Cyber Incidents of National Significance

At the core of this research is the premise that the goal of securing cyberspace must be grounded in an empirical portrait of actual cyber conflict behavior and security norms. The CyberINS online database draws upon published vulnerability data and processes it through a set of scoring rules to identify cyber incidents with potential national security implications.

As far as SPL can determine, CyberINS is the only dynamic cyber incidents tool that uses open source data, adds research-driven analytical determinations to existing cyber incident reporting, and makes empirical assessments about cyber events in terms of their national significance.

FISA Working Group

In collaboration with the ABA Standing Committee on Law and National Security, the FISA Working Group aims to make recommendations for revision to the Foreign Intelligence Surveillance Act.

Islam & International Humanitarian Law

With support from the Andrew W. Mellon Foundation and the SU Humanities Center, the Islam and International Humanitarian Law (IHL) project examines from multiple perspectives the role of Islam and Shari’a plays in IHL and how these perspectives contribute to the regulation of international conflicts, civil wars, asymmetric warfare, and human rights. 

Mapping Global Insecurity

In this project SPL and the Moynihan Institute focuses on scanning the world for “global black spots,” defined as physical areas outside effective governmental control.

Muslim State Armed Conflict & Compliance (MSACC) Dataset: 1947-2014

Most of the world’s humanitarian aid goes to Muslim-majority communities, whether in the form of security support, development aid, or NGO assistance. But policymakers and the public at large do not fully understand conflict dynamics in the Muslim world. Experts, likewise, have little knowledge about how Muslim governments use international legal norms to navigate conflict and postconflict challenges. To better inform and help shape US security and foreign policy, this project uses social science methods to analyze modern Muslim-majority state conflict behavior, to examine these states’ compliance with international humanitarian law (IHL), and to quantify the frequency of IHL language versus Shari’a versus in their constitutions.

Postconflict Justice & Islam

SPL has partnered with the US Institute of Peace and the International Institute of Higher Studies in Criminal Sciences (ISISC) to examine postconflict challenges in the Middle East and the role of international norms and mechanisms to meet those challenges, including the conformity of Shari’a law to internationally recognized forms of postconflict justice, such as prosecutions, truth commissions, lustration, memorialization, and legal reform.

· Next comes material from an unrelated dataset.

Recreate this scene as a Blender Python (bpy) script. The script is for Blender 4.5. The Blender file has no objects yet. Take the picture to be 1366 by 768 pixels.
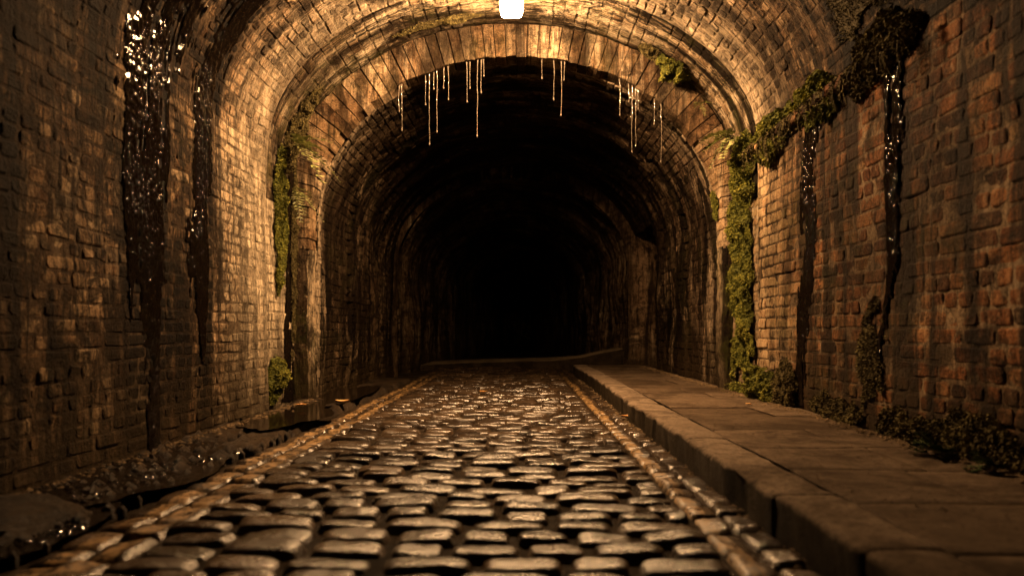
import bpy, math, random
import numpy as np
from mathutils import Vector

SC = bpy.context.scene
COL = SC.collection
RNG = np.random.default_rng(7)
random.seed(7)
PI = math.pi

# ------------------------------------------------------------------ numpy value noise
def _hash(ix, iy, iz):
    n = (ix.astype(np.int64)*73856093) ^ (iy.astype(np.int64)*19349663) ^ (iz.astype(np.int64)*83492791)
    n = (n ^ (n >> 13)) * 1274126177
    n = n ^ (n >> 16)
    return ((n & 0xFFFFF).astype(np.float64))/0xFFFFF

def vn(x, y, z=0.0):
    x = np.asarray(x, float); y = np.asarray(y, float)
    x, y = np.broadcast_arrays(x, y); z = np.broadcast_to(np.asarray(z, float), x.shape)
    ix, iy, iz = np.floor(x), np.floor(y), np.floor(z)
    fx, fy, fz = x-ix, y-iy, z-iz
    fx = fx*fx*(3-2*fx); fy = fy*fy*(3-2*fy); fz = fz*fz*(3-2*fz)
    r = 0
    for dx in (0, 1):
        for dy in (0, 1):
            for dz in (0, 1):
                w = (fx if dx else 1-fx)*(fy if dy else 1-fy)*(fz if dz else 1-fz)
                r = r + w*_hash(ix+dx, iy+dy, iz+dz)
    return r*2-1

def fbm(x, y, z=0.0, o=3):
    a, s, r = 1.0, 1.0, 0
    for k in range(o):
        r = r + a*vn(np.asarray(x)*s+17.3*k, np.asarray(y)*s-9.1*k, np.asarray(z)*s+3.7*k)
        a *= .5; s *= 2.03
    return r

# ------------------------------------------------------------------ mesh builder
class MB:
    def __init__(s):
        s.v = []; s.n = 0; s.f = []; s.m = []; s.sc = []; s.r = []
    def add(s, verts, faces, mat=0, sc=None, rnd=0.5):
        verts = np.asarray(verts, float).reshape(-1, 3); k = len(verts)
        s.v.append(verts)
        s.sc.append(np.zeros((k, 3)) if sc is None else np.asarray(sc, float).reshape(-1, 3))
        s.r.append(np.full(k, rnd) if np.isscalar(rnd) else np.asarray(rnd, float))
        b = s.n
        for f in faces:
            s.f.append([int(i)+b for i in f])
        s.m += [mat]*len(faces)
        s.n += k
    def grid(s, P, mat=0, sc=None, rnd=0.5, mask=None, flip=False):
        """P: (nu,nv,3)"""
        nu, nv = P.shape[:2]
        idx = np.arange(nu*nv).reshape(nu, nv)
        a, b, c, d = idx[:-1, :-1], idx[1:, :-1], idx[1:, 1:], idx[:-1, 1:]
        q = np.stack([a, b, c, d] if not flip else [a, d, c, b], -1).reshape(-1, 4)
        if mask is not None:
            q = q[mask[:-1, :-1].reshape(-1)]
            used = np.unique(q); mp = -np.ones(nu*nv, int); mp[used] = np.arange(len(used))
            V = P.reshape(-1, 3)[used]
            sc2 = None if sc is None else sc.reshape(-1, 3)[used]
            r2 = rnd if np.isscalar(rnd) else np.asarray(rnd).reshape(-1)[used]
            s.add(V, mp[q], mat, sc2, r2)
        else:
            s.add(P.reshape(-1, 3), q, mat, None if sc is None else sc.reshape(-1, 3),
                  rnd if np.isscalar(rnd) else np.asarray(rnd).reshape(-1))
    def build(s, name, mats, parent=None, smooth=True, loc=None):
        me = bpy.data.meshes.new(name)
        V = np.concatenate(s.v)
        if loc is not None: V = V-np.asarray(loc)
        me.from_pydata(V.tolist(), [], s.f)
        if not isinstance(mats, (list, tuple)): mats = [mats]
        for m in mats: me.materials.append(m)
        me.polygons.foreach_set('material_index', s.m)
        me.polygons.foreach_set('use_smooth', [smooth]*len(s.f))
        a = me.attributes.new('sc', 'FLOAT_VECTOR', 'POINT')
        a.data.foreach_set('vector', np.concatenate(s.sc).reshape(-1))
        a = me.attributes.new('rnd', 'FLOAT', 'POINT')
        a.data.foreach_set('value', np.concatenate(s.r))
        me.update()
        o = bpy.data.objects.new(name, me); COL.objects.link(o)
        if loc is not None: o.location = loc
        if parent: o.parent = parent
        return o
    def box(s, x0, x1, y0, y1, z0, z1, mat=0, bev=0.0, jit=0.0, rnd=0.5):
        b = bev
        V = []; 
        xs, ys, zs = (x0, x1), (y0, y1), (z0, z1)
        if b <= 0:
            V = [(x, y, z) for z in zs for y in ys for x in xs]
            F = [(0, 2, 3, 1), (4, 5, 7, 6), (0, 1, 5, 4), (2, 6, 7, 3), (0, 4, 6, 2), (1, 3, 7, 5)]
        else:
            cor = {}
            for i in (0, 1):
                for j in (0, 1):
                    for k in (0, 1):
                        ox = b if i == 0 else -b; oy = b if j == 0 else -b; oz = b if k == 0 else -b
                        jx, jy, jz = (RNG.normal(0, jit, 3) if jit else (0, 0, 0))
                        p = (xs[i]+jx, ys[j]+jy, zs[k]+jz)
                        for ax, q in enumerate([(p[0], p[1]+oy, p[2]+oz), (p[0]+ox, p[1], p[2]+oz), (p[0]+ox, p[1]+oy, p[2])]):
                            cor[(i, j, k, ax)] = len(V); V.append(q)
            F = []
            c = lambda i, j, k, a: cor[(i, j, k, a)]
            F += [[c(0,0,0,0), c(0,0,1,0), c(0,1,1,0), c(0,1,0,0)], [c(1,0,0,0), c(1,1,0,0), c(1,1,1,0), c(1,0,1,0)]]
            F += [[c(0,0,0,1), c(1,0,0,1), c(1,0,1,1), c(0,0,1,1)], [c(0,1,0,1), c(0,1,1,1), c(1,1,1,1), c(1,1,0,1)]]
            F += [[c(0,0,0,2), c(0,1,0,2), c(1,1,0,2), c(1,0,0,2)], [c(0,0,1,2), c(1,0,1,2), c(1,1,1,2), c(0,1,1,2)]]
            for i in (0, 1):
                for j in (0, 1):
                    F.append([c(i,j,0,0), c(i,j,1,0), c(i,j,1,1), c(i,j,0,1)])
                    F.append([c(i,0,j,0), c(i,1,j,0), c(i,1,j,2), c(i,0,j,2)])
                    F.append([c(0,i,j,1), c(1,i,j,1), c(1,i,j,2), c(0,i,j,2)])
                    for k in (0, 1): F.append([c(i,j,k,0), c(i,j,k,1), c(i,j,k,2)])
        s.add(V, F, mat, V, rnd)

def fix_normals(o):
    import bmesh
    bm = bmesh.new(); bm.from_mesh(o.data); bmesh.ops.recalc_face_normals(bm, faces=bm.faces); bm.to_mesh(o.data); bm.free()
    return o

def tag(o, label=None, cat=None, group=None, kind=None):
    if label: o['label'] = label
    if cat: o['category'] = cat
    if group: o['group'] = group
    if kind: o['kind'] = kind
    return o
def thing(name, label, cat, loc=(0, 0, 0), group=None):
    o = bpy.data.objects.new(name, None); COL.objects.link(o); o.location = loc
    return tag(o, label, cat, group)

# ------------------------------------------------------------------ materials
class NT:
    def __init__(s, name):
        s.mat = bpy.data.materials.new(name); s.mat.use_nodes = True
        s.t = s.mat.node_tree; s.n = s.t.nodes; s.l = s.t.links
        s.bsdf = s.n['Principled BSDF']; s.out = s.n['Material Output']
    def put(s, sock, val):
        if val is None: return
        if isinstance(val, bpy.types.NodeSocket): s.l.new(val, sock)
        else:
            if hasattr(sock, 'default_value'):
                if isinstance(val, (tuple, list)) and len(val) == 3 and len(sock.default_value) == 4: val = (*val, 1)
                sock.default_value = val
    def attr(s, name, out='Fac'):
        n = s.n.new('ShaderNodeAttribute'); n.attribute_name = name; return n.outputs[out]
    def pos(s):
        return s.n.new('ShaderNodeNewGeometry').outputs['Position']
    def map(s, v, scale=(1, 1, 1), loc=(0, 0, 0)):
        n = s.n.new('ShaderNodeMapping'); s.put(n.inputs['Vector'], v); n.inputs['Scale'].default_value = scale
        n.inputs['Location'].default_value = loc
        return n.outputs[0]
    def noise(s, v, scale=5, detail=4, rough=.55, dist=0):
        n = s.n.new('ShaderNodeTexNoise'); s.put(n.inputs['Vector'], v)
        n.inputs['Scale'].default_value = scale; n.inputs['Detail'].default_value = detail
        n.inputs['Roughness'].default_value = rough; n.inputs['Distortion'].default_value = dist
        return n.outputs['Fac']
    def vor(s, v, scale=5, feat='F1'):
        n = s.n.new('ShaderNodeTexVoronoi'); n.feature = feat; s.put(n.inputs['Vector'], v); n.inputs['Scale'].default_value = scale
        return n.outputs['Distance']
    def ramp(s, f, stops, interp='LINEAR'):
        n = s.n.new('ShaderNodeValToRGB'); s.put(n.inputs[0], f); e = n.color_ramp.elements
        n.color_ramp.interpolation = interp
        while len(e) < len(stops): e.new(.5)
        for i, (p, c) in enumerate(stops):
            e[i].position = p; e[i].color = (*c, 1) if not np.isscalar(c) else (c, c, c, 1)
        return n.outputs[0]
    def rng(s, f, a, b, c=0., d=1.):
        n = s.n.new('ShaderNodeMapRange'); s.put(n.inputs[0], f)
        for i, q in enumerate((a, b, c, d)): s.put(n.inputs[i+1], q)
        return n.outputs[0]
    def mix(s, f, a, b, mode='MIX'):
        n = s.n.new('ShaderNodeMix'); n.data_type = 'RGBA'; n.blend_type = mode
        s.put(n.inputs[0], f); s.put(n.inputs[6], a); s.put(n.inputs[7], b); return n.outputs[2]
    def m(s, op, a, b=None, c=None):
        n = s.n.new('ShaderNodeMath'); n.operation = op
        s.put(n.inputs[0], a); s.put(n.inputs[1], b); s.put(n.inputs[2], c); return n.outputs[0]
    def sep(s, v):
        n = s.n.new('ShaderNodeSeparateXYZ'); s.put(n.inputs[0], v); return n.outputs
    def bump(s, h, strength=.5, dist=.01, nrm=None):
        n = s.n.new('ShaderNodeBump'); s.put(n.inputs['Height'], h); n.inputs['Strength'].default_value = strength
        n.inputs['Distance'].default_value = dist
        if nrm is not None: s.put(n.inputs['Normal'], nrm)
        return n.outputs[0]
    def set(s, **k):
        for a, b in k.items(): s.put(s.bsdf.inputs[a.replace('_', ' ')], b)
        return s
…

In early 2014, the Brookings’ Project on US Relations with the Islamic World, housed within the Saban Center for Middle East Policy, selected SPL’s white paper “Justice in Postconflict Settings: Islamic Law and Muslim Communities as Stakeholders in Successful Transition” as a working group topic at its prestigious US-Islamic World Forum in Doha, Qatar, June 9 to 11, 2014.

Postconflict Resilience

SPL’s project on Postconflict Resilience is an interdisciplinary, multi-institutional, and cross-sector effort to generate a stream of research aimed at identifying key metrics of adaptive capacity in local communities, organizations, governments, and societies overcome by security challenges such as armed conflict and catastrophic disasters.

Postconflict Transitions

As postconflict stabilization, reconstruction, and peacebuilding efforts draw to a close, foreign actors and their host nation counterparts undergo a “transition” period of shared responsibility or mutual support to one in which host nation institutions assume self-reliant administrative control over the full range of state functions.

The Rise of the Drones

SPL’s project on “The Rise of the Drones” seeks to illuminate the debate on the legality of the use of drones to target enemies, including al-Qa’ida and Taliban operatives, in various locations around the world.

Rule of Law Workshops

  • Law & Security: Perspectives from the Field & Beyond (2013)
  • SPL/Bantle Symposia (2005/2006)

Security Sector Governance

SPL’s Security Sector Governance project addresses difficult, often ambitious efforts embodied in a variety of multi- and unilateral activities, with labels such as Security Cooperation (SC); Security Assistance (SA); Security Sector Reform (SSR); Security Force Assistance (SFA); and Demobilization, Disarmament, and Reintegration (DDR). This project consists of two parts: “Contracting in Complex Operations: Developing a Contracting Framework for Security Sector Reconstruction and Reform” and “The Prospects of Institutional Transfer: A Within-Case Analysis of Partnering Efforts across the Afghan Security Sector.”

Veterans’ Research

SPL is collaborating with SU’s College of Engineering and Computer Science and Institute for Veterans and Military Families on a series of multi-method research projects that are providing novel, critical data on veterans’ and institutions’ attitudes toward the post-secondary education of former military personnel—particularly in the science, technological, engineering, and mathematics (STEM) fields—in order to leverage veterans’ skill sets and to help them remain productive citizens. Projects include the “Service to Student Survey,” “From Battlefield to Classroom,” and “Battlefield Perceptions of Engineering.”

Victim Compensation

SPL’s Victim Compensation project develops a national policy for compensating victims of terrorism through research and dialogue with an interdisciplinary team of practitioners and academics.